Inside one finds sturdy wooden pews beneath the fluorescent lights and drop-ceilings of an office building or public school, with a stage to the rear from which the pastor preaches and the congregation’s youth choir sings.  A thin wall divides the longhouse behind that stage, veiling a meeting room prepared for community meals and gatherings.  Despite their modest funds the church staff has clearly gone to great pains to prepare its sound system.  A modern stereo apparatus lurks in the back left corner, behind the several pews, while microphones for the choir bristle behind the pastor’s lectern.

Clover Evangelical is, according to its own pastor Rev. Chuck Maynard, very much a blue collar affair.  In his own words, Rev. Maynard preaches to exactly one doctor and no lawyers.  It is a small, informal gathering, reputed by its own members to average at twenty members, where thirty adults at a single worship service is a full house.

They arrive in sandals and t-shirts, tucked in collared shirts among the elder men, dresses for the elder women, each attired as though for a day of work or school.  There is an informality, a closeness to the service—there is a sense of family and community in the longhouse, where everyone knows everyone and has done for years hence.  That day only a combined thirteen adults and teenagers were in attendance, with others unable to visit due to injury or illness.

Music dominates the first half of the Clover Evangelical experience by music.  The congregation sings hymns alongside contemporary studio reproductions played through the sound system while an overhead projector displays the lyrics upon the far wall, a kind of sacred karaoke.  The machine’s music enfolds and largely overpowers the voices of the small congregation, most of whom seem too shy to sing out.

A sermon from the presiding reverend fills the second have of the worship service; that morning  Rev. Maynard, a self-described veteran of two years in the Vietnam War,  began with a reading from the Book of Isaiah and criticism of the American legal system, which is “flat screwed up” in his words.  The reverend’s condemnation extended to the American government, of which he remarked “How many of us expect a politician to tell us the truth?”
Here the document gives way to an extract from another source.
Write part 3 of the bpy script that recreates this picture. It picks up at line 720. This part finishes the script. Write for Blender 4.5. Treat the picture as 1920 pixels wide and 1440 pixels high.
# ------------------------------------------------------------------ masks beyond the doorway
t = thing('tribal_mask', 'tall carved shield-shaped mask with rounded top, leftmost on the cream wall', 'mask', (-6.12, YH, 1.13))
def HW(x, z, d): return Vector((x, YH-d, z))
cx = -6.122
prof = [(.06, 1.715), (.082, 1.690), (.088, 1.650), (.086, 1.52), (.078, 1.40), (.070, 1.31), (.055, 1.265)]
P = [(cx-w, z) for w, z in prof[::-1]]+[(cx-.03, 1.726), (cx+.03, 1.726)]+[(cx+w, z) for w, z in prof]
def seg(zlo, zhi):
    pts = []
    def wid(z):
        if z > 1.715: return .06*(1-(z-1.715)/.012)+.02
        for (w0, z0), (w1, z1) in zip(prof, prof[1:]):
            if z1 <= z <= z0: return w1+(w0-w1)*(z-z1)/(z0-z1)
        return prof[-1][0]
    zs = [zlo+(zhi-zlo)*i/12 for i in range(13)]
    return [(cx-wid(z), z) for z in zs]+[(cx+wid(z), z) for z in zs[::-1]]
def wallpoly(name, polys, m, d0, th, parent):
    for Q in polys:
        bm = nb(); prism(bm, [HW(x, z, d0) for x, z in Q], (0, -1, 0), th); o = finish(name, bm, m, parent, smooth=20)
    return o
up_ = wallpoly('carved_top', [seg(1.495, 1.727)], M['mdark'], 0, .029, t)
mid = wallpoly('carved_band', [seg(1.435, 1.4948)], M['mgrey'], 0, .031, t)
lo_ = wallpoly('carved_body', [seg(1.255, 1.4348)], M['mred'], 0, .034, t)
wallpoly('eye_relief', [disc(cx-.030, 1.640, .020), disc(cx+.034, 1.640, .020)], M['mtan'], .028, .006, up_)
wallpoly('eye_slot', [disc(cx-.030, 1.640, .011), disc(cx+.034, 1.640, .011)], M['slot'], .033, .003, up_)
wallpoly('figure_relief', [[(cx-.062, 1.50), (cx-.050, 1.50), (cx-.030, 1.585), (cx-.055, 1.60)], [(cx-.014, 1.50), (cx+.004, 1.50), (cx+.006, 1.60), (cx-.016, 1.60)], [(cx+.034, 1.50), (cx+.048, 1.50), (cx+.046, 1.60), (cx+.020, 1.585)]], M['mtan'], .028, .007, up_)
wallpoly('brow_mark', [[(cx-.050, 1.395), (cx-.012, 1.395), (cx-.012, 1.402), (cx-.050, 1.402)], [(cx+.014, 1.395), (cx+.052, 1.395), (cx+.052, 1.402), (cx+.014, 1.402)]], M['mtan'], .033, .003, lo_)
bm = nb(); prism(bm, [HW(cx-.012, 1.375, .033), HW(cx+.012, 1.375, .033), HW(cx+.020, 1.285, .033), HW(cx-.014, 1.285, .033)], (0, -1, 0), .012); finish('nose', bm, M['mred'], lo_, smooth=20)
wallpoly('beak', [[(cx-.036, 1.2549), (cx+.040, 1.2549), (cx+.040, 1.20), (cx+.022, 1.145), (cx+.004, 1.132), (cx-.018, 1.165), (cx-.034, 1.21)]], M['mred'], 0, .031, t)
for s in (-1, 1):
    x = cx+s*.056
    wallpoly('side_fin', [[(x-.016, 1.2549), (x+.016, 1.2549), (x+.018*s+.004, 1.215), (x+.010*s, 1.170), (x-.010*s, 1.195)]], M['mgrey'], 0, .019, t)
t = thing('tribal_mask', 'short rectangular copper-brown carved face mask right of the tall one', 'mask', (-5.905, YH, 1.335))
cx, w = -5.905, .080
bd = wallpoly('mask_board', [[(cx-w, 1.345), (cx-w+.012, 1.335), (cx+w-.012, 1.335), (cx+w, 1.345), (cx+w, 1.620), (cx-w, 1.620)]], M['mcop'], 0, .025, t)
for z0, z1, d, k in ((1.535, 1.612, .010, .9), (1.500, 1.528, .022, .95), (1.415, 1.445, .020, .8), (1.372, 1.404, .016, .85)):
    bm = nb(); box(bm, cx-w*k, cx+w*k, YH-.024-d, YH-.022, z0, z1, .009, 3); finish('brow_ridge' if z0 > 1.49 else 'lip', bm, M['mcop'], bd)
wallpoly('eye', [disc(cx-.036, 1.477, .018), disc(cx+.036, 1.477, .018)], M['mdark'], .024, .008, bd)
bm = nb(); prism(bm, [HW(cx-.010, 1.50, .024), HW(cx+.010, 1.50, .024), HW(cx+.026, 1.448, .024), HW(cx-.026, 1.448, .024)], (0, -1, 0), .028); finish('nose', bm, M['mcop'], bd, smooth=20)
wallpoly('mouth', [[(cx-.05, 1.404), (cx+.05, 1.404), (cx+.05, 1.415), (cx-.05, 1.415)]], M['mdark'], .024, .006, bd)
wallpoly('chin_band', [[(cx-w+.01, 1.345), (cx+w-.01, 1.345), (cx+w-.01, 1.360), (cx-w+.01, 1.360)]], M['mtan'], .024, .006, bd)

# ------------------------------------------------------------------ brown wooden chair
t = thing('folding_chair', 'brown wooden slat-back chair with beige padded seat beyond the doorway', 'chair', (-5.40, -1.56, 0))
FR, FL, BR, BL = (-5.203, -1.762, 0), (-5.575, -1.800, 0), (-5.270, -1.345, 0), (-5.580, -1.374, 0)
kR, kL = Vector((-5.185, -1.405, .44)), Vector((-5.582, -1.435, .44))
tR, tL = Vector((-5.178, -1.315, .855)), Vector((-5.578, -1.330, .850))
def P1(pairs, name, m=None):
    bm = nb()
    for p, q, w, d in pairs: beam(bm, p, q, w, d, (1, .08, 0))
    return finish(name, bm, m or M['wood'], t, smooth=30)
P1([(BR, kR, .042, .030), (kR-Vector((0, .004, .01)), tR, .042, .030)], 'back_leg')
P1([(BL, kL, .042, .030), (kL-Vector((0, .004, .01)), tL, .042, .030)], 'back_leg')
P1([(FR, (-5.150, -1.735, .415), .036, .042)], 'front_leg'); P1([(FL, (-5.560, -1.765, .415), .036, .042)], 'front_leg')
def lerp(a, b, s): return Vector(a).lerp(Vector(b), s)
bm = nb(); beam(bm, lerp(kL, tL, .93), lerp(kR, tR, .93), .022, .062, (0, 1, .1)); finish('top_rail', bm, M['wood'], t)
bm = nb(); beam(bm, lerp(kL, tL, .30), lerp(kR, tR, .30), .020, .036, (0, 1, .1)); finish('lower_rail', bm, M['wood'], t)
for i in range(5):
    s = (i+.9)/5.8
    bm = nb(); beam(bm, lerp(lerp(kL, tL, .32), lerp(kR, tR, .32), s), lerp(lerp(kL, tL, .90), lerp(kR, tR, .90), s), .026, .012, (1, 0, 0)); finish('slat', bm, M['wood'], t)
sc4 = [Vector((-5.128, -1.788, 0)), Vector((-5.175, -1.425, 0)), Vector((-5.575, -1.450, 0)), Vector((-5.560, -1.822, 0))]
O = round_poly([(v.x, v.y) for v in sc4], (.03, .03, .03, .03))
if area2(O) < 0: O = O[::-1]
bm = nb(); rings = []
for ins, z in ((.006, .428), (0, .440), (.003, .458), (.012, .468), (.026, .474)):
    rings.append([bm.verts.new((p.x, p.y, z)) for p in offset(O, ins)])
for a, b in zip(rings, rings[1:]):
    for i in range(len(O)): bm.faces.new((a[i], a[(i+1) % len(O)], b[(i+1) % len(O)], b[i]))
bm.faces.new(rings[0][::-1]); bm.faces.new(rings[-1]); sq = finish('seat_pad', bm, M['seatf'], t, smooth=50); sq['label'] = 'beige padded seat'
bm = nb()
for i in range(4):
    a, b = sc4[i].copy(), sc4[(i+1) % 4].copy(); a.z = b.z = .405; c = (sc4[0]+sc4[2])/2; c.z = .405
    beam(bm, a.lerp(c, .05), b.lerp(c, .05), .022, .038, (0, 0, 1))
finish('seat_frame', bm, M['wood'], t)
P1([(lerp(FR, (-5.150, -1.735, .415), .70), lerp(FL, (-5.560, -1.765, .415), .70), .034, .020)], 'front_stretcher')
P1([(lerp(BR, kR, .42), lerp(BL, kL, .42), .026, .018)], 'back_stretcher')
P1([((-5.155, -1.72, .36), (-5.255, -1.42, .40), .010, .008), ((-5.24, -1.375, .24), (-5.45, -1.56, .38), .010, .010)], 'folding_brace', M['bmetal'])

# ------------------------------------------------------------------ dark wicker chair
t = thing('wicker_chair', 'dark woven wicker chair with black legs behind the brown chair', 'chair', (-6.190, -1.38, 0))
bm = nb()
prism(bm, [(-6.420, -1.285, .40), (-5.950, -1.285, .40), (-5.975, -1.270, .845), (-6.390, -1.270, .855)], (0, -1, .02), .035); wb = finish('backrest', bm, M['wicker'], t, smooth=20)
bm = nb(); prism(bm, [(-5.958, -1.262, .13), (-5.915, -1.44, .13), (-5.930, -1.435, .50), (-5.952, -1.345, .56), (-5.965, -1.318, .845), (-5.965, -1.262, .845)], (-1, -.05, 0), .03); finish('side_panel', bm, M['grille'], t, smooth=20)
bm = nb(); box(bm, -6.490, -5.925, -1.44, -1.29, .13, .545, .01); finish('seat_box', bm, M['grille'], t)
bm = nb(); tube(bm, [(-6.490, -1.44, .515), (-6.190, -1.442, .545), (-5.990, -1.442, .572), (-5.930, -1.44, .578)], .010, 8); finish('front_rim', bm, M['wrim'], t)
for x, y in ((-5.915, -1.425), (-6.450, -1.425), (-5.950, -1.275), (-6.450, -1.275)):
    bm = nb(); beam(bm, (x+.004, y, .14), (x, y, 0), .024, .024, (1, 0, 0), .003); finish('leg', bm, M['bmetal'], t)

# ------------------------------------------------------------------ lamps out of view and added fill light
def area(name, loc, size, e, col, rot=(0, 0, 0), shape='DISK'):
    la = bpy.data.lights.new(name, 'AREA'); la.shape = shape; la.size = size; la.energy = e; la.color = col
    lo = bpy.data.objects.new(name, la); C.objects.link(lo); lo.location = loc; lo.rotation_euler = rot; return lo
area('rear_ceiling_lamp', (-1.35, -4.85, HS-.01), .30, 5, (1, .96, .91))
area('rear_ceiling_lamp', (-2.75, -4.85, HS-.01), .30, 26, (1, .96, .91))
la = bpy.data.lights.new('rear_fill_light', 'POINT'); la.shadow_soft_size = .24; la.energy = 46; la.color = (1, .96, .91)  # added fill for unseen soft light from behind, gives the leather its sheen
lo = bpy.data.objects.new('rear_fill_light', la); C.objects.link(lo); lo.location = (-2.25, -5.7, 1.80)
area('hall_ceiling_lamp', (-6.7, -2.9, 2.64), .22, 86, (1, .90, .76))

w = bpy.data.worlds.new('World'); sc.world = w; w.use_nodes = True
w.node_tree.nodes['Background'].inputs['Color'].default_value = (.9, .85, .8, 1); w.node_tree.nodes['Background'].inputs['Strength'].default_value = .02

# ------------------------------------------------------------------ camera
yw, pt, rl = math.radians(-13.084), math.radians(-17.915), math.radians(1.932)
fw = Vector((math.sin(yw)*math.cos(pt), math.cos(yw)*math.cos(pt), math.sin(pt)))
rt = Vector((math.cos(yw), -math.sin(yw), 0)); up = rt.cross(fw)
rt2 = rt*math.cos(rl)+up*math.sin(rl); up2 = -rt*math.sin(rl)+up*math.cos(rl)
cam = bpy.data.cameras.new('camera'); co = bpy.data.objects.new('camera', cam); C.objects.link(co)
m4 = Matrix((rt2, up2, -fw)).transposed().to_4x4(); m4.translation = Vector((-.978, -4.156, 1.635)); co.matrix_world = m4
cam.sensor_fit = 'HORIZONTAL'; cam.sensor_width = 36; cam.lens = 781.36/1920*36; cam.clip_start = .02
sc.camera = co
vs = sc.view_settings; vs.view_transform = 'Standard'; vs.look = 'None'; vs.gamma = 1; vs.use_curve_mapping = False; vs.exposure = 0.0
The pastor emphasized the role of the family in the church, its importance in reinforcing its own teachings and preventing its members from straying from their oaths and covenants in the faith.  In that vein Rev. Maynard held nothing back when he condemned homosexuality, saying “It is an abomination to God and it is not okay.”  He bitterly criticized 129 Presbyterian pastors, whom he said recently signed a document affirming their decision to accept homosexuality in their churches.  Of them he said, “They are not pastors, they are not Christians, and they are going to Hell.”

On the role of Christianity in government and the power of the Establishment Clause of the First Amendment, Rev. Maynard said he believed that the clause exists only to prevent the establishment of a national church of the United States, such as the country’s founding fathers saw and experienced in other contemporary nations.  He rejected what he called a “separation of God and government,” and would prefer that the US government operated on a strict constitutional basis.